TASK DESCRIPTION:
Reproduce the material that follows, please, but only from its first line to the line containing "COL = scene.collection", inclusive.

DATASET EXCERPT:
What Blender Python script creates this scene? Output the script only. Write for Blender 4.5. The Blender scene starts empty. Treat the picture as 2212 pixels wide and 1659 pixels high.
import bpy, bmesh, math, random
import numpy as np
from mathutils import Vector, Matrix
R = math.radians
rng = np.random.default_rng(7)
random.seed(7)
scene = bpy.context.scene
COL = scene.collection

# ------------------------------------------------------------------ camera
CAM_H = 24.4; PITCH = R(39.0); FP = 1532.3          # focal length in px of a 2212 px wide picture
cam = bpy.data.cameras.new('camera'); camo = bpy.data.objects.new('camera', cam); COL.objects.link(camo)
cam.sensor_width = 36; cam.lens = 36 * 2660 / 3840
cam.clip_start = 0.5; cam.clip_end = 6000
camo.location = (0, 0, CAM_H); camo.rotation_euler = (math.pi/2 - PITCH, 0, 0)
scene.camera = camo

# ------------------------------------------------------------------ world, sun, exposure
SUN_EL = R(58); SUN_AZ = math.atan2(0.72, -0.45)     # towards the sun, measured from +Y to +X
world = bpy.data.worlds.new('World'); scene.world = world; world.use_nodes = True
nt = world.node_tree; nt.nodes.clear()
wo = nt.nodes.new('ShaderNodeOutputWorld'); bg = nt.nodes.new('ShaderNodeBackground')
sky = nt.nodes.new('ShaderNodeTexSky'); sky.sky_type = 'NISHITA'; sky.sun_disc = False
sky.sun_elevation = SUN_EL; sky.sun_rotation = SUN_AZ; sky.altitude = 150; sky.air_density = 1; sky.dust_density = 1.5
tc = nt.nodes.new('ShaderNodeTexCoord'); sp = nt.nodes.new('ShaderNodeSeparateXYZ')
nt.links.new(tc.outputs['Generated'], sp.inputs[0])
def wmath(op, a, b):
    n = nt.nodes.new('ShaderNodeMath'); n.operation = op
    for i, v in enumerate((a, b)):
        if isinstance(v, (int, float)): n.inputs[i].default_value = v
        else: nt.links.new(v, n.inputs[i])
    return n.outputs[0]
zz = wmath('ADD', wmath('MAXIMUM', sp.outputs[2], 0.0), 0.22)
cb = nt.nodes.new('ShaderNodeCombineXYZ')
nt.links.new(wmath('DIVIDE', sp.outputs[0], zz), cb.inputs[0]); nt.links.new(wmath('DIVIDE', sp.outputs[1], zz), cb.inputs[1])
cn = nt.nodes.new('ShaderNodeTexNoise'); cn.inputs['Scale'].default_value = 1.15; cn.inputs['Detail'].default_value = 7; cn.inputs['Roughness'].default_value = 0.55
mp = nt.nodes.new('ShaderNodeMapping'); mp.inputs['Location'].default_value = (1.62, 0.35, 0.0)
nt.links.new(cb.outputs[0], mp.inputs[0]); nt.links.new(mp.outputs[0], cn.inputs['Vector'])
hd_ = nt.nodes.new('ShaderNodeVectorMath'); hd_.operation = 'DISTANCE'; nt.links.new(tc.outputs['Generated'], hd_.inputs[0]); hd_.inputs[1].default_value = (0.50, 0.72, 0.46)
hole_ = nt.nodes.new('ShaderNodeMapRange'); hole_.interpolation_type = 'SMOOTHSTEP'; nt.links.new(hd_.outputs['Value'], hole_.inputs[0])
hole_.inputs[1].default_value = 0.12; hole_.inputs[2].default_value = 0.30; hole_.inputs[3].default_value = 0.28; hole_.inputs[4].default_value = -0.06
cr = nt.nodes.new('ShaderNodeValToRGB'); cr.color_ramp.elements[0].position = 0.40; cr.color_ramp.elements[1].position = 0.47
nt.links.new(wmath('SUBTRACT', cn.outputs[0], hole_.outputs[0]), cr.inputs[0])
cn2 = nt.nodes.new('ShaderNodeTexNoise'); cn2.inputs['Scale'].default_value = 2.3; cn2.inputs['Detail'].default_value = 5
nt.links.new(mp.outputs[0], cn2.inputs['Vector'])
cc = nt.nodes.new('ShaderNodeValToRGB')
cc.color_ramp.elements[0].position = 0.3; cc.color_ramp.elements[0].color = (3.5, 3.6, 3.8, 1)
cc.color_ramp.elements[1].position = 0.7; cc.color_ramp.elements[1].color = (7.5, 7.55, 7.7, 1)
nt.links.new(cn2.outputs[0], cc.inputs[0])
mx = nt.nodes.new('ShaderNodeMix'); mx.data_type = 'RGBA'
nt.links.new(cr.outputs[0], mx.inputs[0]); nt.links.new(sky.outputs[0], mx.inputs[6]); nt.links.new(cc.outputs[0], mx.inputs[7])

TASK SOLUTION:
What Blender Python script creates this scene? Output the script only. Write for Blender 4.5. The Blender scene starts empty. Treat the picture as 2212 pixels wide and 1659 pixels high.
import bpy, bmesh, math, random
import numpy as np
from mathutils import Vector, Matrix
R = math.radians
rng = np.random.default_rng(7)
random.seed(7)
scene = bpy.context.scene
COL = scene.collection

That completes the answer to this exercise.